Opinion

Like Gaza and Ukraine, the death of Alexei Navalny should shake us from our complacency - The Irish News view

Our freedoms and democracy can be taken for granted far too easily

A protester holds a picture of Alexei Navalny in London
Alexei Navalny, Russian president Vladimir Putin's most persistent opponent, died in a Siberian prison (Jonathan Brady/PA)

Even in a country where he exercises total power, Alexei Navalny’s was the one name that Vladimir Putin could not bring himself to utter. The tyrant would instead refer to his arch-critic by euphemisms such as “that character” or “a poor excuse for a politician”.

Putin may have thought he was dehumanising or delegitimising his most stubborn and courageous opponent by denying his very name. It didn’t work, any more than persecuting and poisoning him, or sending him to prison.

It is a fateful irony that the name Alexei Navalny is now known all over the world.

Like no-one else, Navalny shone a spotlight on the corruption and vanity oozing from the black heart of Putin’s regime. We know about Ukraine, the cyber-attacks, interference in western elections, the poisonings; but Navalny showed how Putin and his cronies – “the party of thieves and crooks” – had also robbed Russia and its people.
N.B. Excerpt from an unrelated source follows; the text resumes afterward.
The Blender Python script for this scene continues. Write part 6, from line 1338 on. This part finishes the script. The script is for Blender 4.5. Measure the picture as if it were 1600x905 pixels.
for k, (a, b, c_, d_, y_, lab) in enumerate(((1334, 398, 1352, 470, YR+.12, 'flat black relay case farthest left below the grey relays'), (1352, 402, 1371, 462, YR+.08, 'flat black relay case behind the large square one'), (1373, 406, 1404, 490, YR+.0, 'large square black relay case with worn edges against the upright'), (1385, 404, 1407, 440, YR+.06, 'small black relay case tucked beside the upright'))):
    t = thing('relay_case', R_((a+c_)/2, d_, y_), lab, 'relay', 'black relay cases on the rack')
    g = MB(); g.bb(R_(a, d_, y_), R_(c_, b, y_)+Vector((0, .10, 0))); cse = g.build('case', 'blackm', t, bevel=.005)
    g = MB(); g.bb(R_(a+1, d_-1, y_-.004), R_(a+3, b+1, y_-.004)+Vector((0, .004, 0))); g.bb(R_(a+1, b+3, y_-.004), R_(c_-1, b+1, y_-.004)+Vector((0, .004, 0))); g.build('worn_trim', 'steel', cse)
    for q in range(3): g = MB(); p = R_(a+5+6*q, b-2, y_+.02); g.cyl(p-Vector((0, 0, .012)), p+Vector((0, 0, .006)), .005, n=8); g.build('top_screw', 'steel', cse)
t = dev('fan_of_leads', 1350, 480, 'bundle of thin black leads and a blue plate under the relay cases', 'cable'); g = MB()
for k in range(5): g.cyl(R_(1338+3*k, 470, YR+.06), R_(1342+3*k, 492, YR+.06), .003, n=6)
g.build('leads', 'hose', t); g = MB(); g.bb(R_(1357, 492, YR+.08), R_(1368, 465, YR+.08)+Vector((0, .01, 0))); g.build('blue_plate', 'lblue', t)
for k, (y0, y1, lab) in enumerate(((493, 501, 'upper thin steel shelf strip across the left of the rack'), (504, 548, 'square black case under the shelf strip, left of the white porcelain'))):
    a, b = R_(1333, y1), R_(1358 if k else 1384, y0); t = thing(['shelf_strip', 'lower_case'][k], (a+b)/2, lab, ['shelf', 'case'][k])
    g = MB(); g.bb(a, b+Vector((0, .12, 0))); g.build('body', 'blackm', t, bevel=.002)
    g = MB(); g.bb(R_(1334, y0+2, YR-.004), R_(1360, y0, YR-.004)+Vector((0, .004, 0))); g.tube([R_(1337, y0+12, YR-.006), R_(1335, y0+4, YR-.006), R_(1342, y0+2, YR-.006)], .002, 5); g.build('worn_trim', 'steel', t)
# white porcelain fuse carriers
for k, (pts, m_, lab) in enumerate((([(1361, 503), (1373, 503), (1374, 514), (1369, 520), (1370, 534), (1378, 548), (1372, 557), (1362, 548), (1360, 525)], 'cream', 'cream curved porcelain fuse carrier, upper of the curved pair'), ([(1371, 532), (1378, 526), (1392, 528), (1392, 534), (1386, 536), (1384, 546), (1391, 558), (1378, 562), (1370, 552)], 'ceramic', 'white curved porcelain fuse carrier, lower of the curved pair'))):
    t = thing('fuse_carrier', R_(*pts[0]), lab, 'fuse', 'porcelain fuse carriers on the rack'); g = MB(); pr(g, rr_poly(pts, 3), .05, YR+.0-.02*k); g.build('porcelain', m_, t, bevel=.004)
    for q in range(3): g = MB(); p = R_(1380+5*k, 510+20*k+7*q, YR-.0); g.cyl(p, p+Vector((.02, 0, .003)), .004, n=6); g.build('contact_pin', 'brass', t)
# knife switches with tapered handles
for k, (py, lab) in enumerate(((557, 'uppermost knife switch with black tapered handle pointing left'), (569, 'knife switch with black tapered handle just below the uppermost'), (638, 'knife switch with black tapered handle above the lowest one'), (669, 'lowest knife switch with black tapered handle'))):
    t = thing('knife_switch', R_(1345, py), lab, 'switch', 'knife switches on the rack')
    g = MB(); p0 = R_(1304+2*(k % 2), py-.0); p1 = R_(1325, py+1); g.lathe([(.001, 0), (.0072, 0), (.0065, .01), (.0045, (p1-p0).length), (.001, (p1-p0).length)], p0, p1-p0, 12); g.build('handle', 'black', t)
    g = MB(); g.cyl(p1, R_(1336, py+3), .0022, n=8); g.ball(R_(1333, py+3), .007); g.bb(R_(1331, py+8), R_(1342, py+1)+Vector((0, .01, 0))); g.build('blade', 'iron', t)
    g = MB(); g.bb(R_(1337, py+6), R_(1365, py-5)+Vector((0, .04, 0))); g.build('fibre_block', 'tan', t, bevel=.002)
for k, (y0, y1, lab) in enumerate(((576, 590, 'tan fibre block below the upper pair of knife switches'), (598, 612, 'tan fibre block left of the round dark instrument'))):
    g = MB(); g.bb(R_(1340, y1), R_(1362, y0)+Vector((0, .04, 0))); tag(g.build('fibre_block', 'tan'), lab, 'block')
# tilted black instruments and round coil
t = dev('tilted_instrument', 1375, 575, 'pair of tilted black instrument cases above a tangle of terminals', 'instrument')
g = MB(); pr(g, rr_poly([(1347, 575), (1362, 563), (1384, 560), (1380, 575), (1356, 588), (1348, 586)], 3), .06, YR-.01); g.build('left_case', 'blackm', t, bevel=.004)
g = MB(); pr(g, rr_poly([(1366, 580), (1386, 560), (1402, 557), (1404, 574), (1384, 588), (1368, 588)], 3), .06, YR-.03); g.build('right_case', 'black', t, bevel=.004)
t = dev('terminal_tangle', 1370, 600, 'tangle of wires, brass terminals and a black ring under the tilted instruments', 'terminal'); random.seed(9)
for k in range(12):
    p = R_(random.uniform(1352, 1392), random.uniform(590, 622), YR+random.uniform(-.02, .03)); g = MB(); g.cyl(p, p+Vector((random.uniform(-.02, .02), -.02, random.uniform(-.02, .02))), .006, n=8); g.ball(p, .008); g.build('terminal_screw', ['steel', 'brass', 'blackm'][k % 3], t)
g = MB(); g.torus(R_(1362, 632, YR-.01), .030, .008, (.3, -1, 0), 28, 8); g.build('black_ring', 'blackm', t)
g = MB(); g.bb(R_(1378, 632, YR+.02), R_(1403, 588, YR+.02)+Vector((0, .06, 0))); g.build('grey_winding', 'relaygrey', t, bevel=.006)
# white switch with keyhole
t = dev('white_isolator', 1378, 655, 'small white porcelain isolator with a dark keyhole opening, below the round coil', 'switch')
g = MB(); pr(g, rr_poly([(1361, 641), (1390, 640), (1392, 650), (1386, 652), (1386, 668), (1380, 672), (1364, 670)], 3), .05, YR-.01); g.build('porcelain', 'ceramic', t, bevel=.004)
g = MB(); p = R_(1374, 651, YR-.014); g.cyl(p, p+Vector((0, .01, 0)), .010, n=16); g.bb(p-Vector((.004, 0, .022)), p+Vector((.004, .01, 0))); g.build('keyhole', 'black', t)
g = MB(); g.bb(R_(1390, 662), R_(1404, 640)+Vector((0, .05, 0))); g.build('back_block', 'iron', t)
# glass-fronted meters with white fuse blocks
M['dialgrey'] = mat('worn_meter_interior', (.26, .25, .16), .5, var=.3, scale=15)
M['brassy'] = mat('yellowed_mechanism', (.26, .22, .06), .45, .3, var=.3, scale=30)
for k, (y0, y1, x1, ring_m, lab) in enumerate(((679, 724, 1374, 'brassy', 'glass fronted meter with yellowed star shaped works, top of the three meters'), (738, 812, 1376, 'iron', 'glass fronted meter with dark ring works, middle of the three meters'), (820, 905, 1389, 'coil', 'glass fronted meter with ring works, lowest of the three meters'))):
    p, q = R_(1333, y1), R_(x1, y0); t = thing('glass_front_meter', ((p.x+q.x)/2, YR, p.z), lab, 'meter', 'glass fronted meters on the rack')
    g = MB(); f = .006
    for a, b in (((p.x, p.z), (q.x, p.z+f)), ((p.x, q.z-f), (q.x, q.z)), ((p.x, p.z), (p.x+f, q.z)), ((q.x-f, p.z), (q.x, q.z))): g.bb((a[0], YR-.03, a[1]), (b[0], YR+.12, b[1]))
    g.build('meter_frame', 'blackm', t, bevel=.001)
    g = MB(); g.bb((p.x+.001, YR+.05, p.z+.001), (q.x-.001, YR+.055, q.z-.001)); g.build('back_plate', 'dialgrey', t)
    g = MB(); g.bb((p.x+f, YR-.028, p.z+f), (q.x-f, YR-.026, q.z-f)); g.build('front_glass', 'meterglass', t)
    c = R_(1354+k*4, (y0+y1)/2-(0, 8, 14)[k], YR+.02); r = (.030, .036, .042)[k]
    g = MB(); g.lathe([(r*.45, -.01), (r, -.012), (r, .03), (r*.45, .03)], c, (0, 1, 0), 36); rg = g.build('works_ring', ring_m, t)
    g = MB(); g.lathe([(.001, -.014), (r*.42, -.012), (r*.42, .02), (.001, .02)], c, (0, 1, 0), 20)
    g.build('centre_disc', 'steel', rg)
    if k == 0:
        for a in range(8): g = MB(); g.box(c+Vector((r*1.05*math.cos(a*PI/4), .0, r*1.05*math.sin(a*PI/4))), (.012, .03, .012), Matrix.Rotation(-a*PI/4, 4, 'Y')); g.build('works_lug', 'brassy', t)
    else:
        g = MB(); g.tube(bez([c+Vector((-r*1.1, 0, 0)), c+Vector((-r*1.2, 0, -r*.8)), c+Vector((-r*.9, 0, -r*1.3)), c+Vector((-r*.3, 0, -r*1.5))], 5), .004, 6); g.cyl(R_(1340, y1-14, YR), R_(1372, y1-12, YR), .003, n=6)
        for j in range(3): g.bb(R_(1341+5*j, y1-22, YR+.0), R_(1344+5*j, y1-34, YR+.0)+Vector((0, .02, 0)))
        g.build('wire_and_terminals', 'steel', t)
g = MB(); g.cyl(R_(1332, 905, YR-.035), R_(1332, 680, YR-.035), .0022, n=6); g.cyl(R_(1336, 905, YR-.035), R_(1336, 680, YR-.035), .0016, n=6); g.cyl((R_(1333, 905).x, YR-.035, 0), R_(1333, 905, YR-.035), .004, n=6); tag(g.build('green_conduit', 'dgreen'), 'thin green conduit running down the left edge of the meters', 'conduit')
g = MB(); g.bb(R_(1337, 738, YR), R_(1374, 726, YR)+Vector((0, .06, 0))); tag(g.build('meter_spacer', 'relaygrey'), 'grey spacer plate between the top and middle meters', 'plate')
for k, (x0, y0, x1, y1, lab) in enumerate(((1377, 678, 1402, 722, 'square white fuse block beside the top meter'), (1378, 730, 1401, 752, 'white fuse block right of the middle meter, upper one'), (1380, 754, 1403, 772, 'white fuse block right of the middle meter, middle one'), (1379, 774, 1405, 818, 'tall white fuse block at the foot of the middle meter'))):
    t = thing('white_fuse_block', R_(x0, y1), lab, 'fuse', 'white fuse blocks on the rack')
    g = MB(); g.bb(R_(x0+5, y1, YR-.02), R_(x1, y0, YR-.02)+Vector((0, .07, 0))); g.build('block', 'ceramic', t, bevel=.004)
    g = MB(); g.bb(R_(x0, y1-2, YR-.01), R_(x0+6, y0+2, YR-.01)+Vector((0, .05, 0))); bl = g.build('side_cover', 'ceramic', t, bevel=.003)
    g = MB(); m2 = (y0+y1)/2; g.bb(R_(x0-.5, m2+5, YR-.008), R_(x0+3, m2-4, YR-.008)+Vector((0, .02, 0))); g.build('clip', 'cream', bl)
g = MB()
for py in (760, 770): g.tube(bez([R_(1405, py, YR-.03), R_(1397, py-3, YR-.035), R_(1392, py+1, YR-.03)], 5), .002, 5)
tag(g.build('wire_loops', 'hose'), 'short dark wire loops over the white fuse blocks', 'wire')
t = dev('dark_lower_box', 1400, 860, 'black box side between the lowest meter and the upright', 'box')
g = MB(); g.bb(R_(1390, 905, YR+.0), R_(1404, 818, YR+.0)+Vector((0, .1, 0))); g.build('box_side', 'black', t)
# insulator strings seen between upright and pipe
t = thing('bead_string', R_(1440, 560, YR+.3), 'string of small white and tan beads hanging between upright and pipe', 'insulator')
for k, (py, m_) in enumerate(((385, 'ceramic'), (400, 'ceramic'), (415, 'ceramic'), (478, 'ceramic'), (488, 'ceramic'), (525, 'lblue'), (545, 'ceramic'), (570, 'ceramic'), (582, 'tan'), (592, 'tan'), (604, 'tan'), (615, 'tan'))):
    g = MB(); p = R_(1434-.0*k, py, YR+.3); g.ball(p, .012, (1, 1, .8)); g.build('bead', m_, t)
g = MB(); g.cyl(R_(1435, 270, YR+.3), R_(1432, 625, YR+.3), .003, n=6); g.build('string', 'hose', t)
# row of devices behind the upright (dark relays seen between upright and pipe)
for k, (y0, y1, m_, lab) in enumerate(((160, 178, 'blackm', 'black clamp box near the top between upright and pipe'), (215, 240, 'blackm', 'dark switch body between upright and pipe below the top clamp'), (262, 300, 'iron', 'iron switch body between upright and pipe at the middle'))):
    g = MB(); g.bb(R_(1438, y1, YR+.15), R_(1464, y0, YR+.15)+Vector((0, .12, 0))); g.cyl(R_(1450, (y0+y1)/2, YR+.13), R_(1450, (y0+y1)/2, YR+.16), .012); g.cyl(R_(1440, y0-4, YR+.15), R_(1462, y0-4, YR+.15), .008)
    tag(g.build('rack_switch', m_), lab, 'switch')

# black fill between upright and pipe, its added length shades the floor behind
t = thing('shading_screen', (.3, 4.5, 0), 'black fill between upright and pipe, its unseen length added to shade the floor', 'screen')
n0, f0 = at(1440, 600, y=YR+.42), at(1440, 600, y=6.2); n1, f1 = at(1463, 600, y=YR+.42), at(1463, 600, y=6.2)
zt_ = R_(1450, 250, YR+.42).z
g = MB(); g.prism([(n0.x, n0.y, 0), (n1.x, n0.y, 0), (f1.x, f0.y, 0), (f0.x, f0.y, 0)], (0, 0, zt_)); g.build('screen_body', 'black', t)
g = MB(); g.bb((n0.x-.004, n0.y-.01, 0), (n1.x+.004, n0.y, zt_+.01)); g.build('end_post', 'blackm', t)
His defiance got him killed, in the bleak grip of a Siberian penal colony. He was three years into a 19-year sentence on trumped-up charges. The 47-year-old apparently fell ill after a walk and lost consciousness. His mother, who has faced delays in recovering his body, was told he suffered ‘sudden death syndrome’.

Alexei Navalny is seen behind the bars in a police van (Sergey Ponomarev/AP)
Alexei Navalny spent years behind bars, and also endured poisoning and persecution, for revealing the Putin regime's corruption (Sergey Ponomarev/AP)

That’s one way of putting it; maybe the prison beatings caught up with him, or perhaps Putin decided now was the time to permanently silence his most persistent opponent. We may never know the exact circumstances.

News of Navalny’s death broke as world leaders met at the Munich Security Conference, where Russia’s aggressions were already firmly on the agenda.



One of the speakers was Alexei Navalny’s wife Yulia. She called for Putin and his circle to “be held accountable for everything they did to our country, to my family and to my husband”.

We now wait to see how governments around the world respond, if at all. Outrage and fine words are easier than action. President Joe Biden says he is in no doubt that “Putin is responsible for Navalny’s death”; yet only last weekend his rival for the White House, Donald Trump, talked of how he would encourage Russia to attack other Nato countries who “didn’t pay”.

Trump shows what is at risk when we take our freedoms and democracy for granted. The war in Ukraine, the apocalyptic scenes from Gaza and now the death of Alexei Navalny should shake us from our complacency.